The landing demonstrated the ability to operate from a very small area at sea or on shore, Lockheed said. Tomlinson began the roughly 14-minute flight with an 80-knot short takeoff. The Marine Corps is due to start using the jump-jet version in December 2012. A conventional F-35 is in early production for the US Air Force, and the Navy will get a model that lands on aircraft carriers.
The United States is scheduled to buy more than 2,400 of the supersonic fighters, the backbone of its air combat fleet for coming decades. Affordability was supposed to be a hallmark of the aircraft, which is also being built for eight overseas partners and other projected foreign buyers, including all those now flying Lockheed's F-16 fighter.
The F-35's average cost has soared 60 percent to 90 percent in real terms beyond what was projected in 2001, when development began, Pentagon officials told Congress last week. The Air Force and Navy versions are now due to be ready for combat as much as four years after the Marines' F-35B.

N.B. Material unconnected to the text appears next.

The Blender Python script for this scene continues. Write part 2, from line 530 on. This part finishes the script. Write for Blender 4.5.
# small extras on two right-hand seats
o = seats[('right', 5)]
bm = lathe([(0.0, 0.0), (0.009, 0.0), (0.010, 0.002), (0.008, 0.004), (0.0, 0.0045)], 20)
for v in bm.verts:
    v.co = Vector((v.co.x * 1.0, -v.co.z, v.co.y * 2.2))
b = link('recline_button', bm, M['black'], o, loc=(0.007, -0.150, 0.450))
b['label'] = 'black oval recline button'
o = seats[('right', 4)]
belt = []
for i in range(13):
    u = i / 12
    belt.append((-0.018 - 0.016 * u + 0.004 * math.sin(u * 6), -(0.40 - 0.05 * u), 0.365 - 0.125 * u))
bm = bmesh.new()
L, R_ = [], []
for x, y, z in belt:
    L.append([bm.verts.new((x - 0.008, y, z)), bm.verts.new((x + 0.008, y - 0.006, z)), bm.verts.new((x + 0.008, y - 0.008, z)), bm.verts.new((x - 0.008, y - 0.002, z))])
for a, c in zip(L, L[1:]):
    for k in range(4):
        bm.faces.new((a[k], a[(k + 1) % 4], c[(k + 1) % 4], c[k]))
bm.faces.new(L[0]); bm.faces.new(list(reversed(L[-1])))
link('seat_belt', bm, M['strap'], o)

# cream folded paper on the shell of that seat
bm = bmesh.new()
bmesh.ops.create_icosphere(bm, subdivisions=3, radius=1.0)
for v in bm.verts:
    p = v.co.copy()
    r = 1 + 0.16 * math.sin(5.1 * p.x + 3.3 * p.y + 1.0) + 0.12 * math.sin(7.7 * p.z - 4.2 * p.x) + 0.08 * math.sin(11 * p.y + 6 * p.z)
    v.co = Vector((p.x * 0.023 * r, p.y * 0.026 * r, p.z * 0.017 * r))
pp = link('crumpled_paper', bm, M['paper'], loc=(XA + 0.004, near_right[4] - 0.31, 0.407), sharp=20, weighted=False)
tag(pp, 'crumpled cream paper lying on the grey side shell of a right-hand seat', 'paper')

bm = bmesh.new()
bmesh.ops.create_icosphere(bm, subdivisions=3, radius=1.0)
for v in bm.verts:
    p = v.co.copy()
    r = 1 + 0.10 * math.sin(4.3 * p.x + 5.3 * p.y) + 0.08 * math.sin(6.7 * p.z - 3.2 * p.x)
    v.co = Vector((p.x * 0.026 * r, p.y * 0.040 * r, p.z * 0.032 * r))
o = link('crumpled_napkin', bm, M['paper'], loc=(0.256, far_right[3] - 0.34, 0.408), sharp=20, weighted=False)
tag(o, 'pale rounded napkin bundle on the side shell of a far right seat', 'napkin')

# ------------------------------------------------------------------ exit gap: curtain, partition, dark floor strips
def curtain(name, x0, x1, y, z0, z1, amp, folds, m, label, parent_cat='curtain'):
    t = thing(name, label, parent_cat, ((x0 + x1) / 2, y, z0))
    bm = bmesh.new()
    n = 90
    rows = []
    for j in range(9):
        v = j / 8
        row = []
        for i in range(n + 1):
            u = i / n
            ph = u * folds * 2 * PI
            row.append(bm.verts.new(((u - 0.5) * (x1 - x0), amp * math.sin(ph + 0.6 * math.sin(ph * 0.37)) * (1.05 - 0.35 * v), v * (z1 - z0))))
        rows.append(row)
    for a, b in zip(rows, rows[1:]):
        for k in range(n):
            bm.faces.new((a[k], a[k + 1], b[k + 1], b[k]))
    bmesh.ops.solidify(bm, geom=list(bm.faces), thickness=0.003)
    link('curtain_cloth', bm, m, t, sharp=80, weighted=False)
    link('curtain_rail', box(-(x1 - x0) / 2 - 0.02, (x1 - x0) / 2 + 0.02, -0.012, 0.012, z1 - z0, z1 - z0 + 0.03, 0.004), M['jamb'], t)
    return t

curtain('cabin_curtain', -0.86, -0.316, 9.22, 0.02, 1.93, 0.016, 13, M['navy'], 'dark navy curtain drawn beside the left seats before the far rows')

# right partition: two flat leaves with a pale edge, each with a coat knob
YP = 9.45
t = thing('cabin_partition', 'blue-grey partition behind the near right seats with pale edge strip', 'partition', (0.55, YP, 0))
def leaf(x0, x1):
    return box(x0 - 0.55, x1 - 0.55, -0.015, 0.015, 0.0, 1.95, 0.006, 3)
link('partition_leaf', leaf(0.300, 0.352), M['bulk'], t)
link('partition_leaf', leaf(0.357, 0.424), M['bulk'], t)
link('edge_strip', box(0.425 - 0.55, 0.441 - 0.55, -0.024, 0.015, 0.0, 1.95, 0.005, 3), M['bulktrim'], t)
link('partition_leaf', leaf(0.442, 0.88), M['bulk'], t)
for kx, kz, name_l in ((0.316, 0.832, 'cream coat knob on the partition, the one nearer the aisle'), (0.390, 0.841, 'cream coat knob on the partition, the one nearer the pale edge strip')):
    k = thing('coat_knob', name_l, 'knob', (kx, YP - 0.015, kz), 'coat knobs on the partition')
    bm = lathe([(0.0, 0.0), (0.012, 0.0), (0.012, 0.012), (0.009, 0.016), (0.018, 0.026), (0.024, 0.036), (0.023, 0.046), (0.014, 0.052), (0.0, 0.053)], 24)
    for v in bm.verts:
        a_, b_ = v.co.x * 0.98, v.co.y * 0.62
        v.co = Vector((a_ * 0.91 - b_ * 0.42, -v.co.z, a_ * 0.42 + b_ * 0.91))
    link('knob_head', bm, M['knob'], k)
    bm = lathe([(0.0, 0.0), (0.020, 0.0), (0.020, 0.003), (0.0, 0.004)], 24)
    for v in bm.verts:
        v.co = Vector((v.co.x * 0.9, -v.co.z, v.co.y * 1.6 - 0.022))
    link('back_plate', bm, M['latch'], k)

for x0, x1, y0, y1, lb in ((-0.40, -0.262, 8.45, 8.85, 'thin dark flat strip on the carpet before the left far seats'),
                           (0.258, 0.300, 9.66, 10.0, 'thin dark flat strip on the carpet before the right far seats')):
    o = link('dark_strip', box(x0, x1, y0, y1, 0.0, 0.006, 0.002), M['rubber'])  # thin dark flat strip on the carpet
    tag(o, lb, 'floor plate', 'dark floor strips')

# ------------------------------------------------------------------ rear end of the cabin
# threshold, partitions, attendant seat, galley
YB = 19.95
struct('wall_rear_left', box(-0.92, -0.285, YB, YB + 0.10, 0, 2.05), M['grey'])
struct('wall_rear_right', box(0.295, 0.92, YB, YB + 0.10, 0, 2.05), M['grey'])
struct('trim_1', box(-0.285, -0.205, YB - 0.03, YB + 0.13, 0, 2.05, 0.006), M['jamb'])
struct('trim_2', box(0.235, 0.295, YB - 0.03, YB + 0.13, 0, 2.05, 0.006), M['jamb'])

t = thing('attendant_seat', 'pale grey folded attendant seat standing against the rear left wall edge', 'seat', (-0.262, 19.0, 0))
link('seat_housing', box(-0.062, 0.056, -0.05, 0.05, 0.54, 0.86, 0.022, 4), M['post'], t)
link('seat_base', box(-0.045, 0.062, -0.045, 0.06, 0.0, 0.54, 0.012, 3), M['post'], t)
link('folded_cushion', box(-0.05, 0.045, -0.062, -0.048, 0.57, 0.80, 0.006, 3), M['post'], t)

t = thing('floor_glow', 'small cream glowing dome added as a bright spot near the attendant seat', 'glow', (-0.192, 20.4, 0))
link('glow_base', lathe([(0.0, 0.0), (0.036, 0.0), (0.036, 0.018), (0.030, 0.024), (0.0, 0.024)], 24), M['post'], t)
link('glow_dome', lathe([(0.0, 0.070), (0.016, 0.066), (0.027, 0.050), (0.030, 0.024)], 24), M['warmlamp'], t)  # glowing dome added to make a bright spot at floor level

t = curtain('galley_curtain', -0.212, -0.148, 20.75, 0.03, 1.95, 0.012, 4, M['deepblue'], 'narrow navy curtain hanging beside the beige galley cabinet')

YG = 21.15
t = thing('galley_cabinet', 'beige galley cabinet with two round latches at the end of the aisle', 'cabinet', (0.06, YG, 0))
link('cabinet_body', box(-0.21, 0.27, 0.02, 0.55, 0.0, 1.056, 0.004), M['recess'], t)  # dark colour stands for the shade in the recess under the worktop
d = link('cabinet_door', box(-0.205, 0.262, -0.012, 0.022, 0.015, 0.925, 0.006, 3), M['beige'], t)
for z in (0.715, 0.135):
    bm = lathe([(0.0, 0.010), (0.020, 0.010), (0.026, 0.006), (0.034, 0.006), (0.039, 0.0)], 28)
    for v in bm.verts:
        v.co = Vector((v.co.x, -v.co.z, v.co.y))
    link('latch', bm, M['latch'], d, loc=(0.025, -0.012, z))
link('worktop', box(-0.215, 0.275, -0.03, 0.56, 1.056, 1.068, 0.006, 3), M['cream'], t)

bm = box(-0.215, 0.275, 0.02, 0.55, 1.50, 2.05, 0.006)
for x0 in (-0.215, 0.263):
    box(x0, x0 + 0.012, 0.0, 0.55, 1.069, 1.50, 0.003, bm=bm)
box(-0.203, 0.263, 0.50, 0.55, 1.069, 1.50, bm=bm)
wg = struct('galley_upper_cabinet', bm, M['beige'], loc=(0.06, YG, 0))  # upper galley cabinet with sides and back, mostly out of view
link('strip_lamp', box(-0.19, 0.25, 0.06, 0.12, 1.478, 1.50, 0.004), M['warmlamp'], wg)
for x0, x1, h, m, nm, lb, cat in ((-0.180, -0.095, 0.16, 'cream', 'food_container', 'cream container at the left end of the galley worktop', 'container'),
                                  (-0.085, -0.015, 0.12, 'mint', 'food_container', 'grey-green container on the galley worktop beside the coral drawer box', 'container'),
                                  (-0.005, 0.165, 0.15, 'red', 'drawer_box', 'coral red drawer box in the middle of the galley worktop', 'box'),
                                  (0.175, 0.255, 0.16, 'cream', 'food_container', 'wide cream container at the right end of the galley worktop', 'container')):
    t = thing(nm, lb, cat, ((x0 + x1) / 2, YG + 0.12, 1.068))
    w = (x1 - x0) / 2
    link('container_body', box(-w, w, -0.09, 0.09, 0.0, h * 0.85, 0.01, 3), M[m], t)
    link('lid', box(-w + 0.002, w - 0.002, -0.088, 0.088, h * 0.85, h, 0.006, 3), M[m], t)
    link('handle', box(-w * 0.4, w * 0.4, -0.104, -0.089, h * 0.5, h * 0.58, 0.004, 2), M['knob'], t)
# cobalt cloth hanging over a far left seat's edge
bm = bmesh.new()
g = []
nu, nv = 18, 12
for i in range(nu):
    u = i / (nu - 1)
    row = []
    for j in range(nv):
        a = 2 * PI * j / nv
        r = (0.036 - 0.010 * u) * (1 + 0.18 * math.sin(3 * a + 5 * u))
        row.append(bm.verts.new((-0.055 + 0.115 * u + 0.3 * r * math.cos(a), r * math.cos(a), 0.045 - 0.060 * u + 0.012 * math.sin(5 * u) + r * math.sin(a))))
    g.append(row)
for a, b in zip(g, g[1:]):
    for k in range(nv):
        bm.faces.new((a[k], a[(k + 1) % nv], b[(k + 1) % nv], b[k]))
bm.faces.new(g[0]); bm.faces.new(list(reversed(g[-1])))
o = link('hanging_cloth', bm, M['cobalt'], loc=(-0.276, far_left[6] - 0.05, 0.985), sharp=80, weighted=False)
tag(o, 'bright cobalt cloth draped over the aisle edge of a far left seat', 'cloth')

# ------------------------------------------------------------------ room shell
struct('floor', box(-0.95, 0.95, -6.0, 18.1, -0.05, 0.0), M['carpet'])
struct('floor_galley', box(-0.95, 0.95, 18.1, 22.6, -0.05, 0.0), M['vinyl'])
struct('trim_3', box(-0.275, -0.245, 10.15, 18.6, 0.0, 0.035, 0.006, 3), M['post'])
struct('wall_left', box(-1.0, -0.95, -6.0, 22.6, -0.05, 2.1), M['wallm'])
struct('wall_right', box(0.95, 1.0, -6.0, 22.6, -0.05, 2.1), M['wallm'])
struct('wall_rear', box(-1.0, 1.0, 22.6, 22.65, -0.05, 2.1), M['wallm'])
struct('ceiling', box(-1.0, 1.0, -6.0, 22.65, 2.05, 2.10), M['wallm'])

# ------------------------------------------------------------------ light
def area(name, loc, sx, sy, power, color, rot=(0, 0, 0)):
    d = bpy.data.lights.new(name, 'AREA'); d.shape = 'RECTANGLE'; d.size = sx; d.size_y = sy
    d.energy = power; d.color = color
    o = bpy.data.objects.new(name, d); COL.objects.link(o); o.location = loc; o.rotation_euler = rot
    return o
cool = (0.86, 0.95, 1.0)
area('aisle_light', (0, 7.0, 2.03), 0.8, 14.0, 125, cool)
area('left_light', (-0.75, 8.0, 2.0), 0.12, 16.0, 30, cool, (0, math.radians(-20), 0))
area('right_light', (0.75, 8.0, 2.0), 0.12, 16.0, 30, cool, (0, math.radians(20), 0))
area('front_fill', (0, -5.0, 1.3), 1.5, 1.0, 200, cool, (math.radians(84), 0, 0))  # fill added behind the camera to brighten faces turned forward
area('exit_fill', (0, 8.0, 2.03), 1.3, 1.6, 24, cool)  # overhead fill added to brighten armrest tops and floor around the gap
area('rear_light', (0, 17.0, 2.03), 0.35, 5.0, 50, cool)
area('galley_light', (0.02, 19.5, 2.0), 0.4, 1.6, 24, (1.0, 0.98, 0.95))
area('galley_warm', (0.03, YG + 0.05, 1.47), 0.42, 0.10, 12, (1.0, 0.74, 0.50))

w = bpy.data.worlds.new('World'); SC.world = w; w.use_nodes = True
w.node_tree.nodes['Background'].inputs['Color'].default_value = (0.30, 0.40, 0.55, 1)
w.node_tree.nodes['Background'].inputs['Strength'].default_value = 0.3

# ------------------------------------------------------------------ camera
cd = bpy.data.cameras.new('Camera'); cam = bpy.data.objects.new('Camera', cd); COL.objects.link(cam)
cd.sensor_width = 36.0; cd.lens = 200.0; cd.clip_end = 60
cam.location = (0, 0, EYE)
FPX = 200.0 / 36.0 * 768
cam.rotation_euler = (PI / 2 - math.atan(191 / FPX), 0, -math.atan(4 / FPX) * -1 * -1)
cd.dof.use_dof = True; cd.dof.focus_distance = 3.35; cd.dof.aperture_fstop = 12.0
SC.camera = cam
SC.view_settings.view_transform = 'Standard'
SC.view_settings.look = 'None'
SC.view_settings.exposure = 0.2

Designed primarily to attack ground targets, the aircraft in the test Thursday was powered by a single engine built by the Pratt & Whitney unit of United Technologies Corp. The eight US co-development partners are Britain, Italy, the Netherlands, Turkey, Canada, Australia, Denmark and Norway.
The vertical landing was "a vivid demonstration of innovative technology that will serve the global security needs of the US and its allies for decades to come," Robert Stevens, Lockheed Martin's chairman and chief executive, said in the statement.